La recente pubblicazione del rapporto Italiani nel Mondo, 2016 della Fondazione Migrantes ha riportato all’attenzione pubblica il fenomeno dell’emigrazione di molti nostri connazionali, soprattutto giovani. 

Nell’anno 2015, 107.529 italiani hanno lasciato il Paese alla volta dell’estero (+6,2% sul 2014). Di questi, la fascia 18-34 anni è la più rappresentata, con il 36,7%. Il continente europeo si conferma la prima destinazione con il 69,2% di trasferimenti, la maggior parte dei quali alla volta di Germania e Regno Unito.



Non è certo un fenomeno dell’ultimo momento e molte considerazioni sono già state fatte a riguardo. Tuttavia, tanto l’esperienza personale maturata in università, quanto il fatto che tra quei 107.529 italiani rientrano amici e conoscenti, hanno favorito in me un reale interesse nel guardare questo fatto in modo critico e approfondito, per cercare di capirne le cause (con gli strumenti che i miei 23 anni mi concedono). 



E’ davvero solo una fuga rassegnata quella di tanti giovani che, soprattutto per motivi di studio e lavoro, lasciano il nostro Paese? La loro è una decisione obbligata, dovuta semplicemente a mancanza di alternative in Italia? Purtroppo, può essere che per alcuni sia così. Io però vorrei rispondere, come accennato in precedenza, partendo da quanto vissuto in questi quattro anni di università e dall’amicizia che mi lega a persone coetanee o appena più grandi che si sono trasferite all’estero per motivi di studio e di lavoro.
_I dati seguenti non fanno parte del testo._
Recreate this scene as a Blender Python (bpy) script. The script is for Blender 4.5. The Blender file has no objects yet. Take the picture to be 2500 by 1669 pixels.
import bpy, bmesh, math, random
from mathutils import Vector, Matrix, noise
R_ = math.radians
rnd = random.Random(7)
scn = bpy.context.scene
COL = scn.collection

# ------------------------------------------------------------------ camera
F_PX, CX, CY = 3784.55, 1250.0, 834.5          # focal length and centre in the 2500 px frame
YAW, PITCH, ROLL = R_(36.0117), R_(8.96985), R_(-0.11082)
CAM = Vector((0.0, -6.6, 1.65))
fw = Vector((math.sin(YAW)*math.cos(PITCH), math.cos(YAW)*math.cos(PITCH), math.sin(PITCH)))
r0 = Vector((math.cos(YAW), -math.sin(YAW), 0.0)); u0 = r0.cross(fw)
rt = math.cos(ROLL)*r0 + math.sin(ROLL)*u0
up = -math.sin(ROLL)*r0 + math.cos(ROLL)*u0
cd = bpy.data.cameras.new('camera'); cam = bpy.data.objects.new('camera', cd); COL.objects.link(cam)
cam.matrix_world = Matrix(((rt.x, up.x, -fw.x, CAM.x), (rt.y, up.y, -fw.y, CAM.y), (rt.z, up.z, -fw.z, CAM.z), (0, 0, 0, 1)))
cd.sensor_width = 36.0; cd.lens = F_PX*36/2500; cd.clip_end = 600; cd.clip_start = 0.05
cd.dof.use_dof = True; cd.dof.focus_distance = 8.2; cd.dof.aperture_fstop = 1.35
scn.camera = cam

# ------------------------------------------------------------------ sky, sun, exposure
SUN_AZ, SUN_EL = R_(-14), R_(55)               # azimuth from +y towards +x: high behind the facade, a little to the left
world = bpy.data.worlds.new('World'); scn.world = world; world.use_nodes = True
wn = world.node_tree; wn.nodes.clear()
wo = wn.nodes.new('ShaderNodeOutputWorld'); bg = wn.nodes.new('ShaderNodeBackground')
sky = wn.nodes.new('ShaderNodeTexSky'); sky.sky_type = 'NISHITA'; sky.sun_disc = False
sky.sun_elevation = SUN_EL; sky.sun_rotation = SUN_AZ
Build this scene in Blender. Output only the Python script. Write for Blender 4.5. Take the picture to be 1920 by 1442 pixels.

Il primo dato di fatto è che, se si parla di fuga di cervelli, significa che i cervelli ci sono e che le nostre università sono in grado di offrire una formazione apprezzata in tutto il mondo. Ecco un altro dato interessante: dei 107.529 espatriati nell’anno 2015, ben 20.080 (un numero ben al di sopra della media regionale) provengono dalla Lombardia, ovvero la regione che indubbiamente offre le eccellenze universitarie e le migliori possibilità di lavoro. Pertanto, affermare che il motivo che spinge i giovani a lasciare il nostro Paese sia solo la mancanza di possibilità in Italia non mi sembra del tutto esauriente. 



Questi dati mostrano soltanto qualcosa di negativo? A mio giudizio no. Lo dico poiché questi anni di università hanno effettivamente allargato i miei orizzonti: lo studio dell’economia, svolto sia personalmente che mediante il confronto con compagni e docenti, ha contribuito non poco ad allargare i miei interessi e far nascere curiosità per ciò che succede nel mondo.

Il fatto che l’università sia ancora in grado di formare persone, educandole a un pensiero critico e non miope e fornendo strumenti per comprendere quanto succede intorno a noi, a mio avviso è qualcosa di positivo e non negativo. 

Naturalmente ci sono problemi evidenti che sono sotto gli occhi di tutti e che non voglio assolutamente trascurare. Ad esempio, il fatto che il nostro Paese non sappia valorizzare tutto quel potenziale di molti giovani laureati che solo all’estero trova la possibilità di esprimersi. Tuttavia, quello che secondo me poco si considera analizzando questo fenomeno, è che ci sono tanti giovani italiani che hanno il coraggio di rischiare, di mettersi in gioco nel mondo, ciascuno con la sua storia e le sue motivazioni, che non hanno paura di valorizzare le proprie passioni e di cercare il meglio per sé. A mio giudizio questo non significa venir meno all’amor di Patria: tutt’altro. Bisogna constatare che per molti giovani italiani, ormai, la Patria è il mondo. In un contesto in cui prevale la paura dell’altro e del diverso, la logica del “prima noi poi gli altri”, la costruzione di muri per difendere quelle poche certezze rimaste, questi giovani, per me, sono un punto da guardare e da cui ripartire.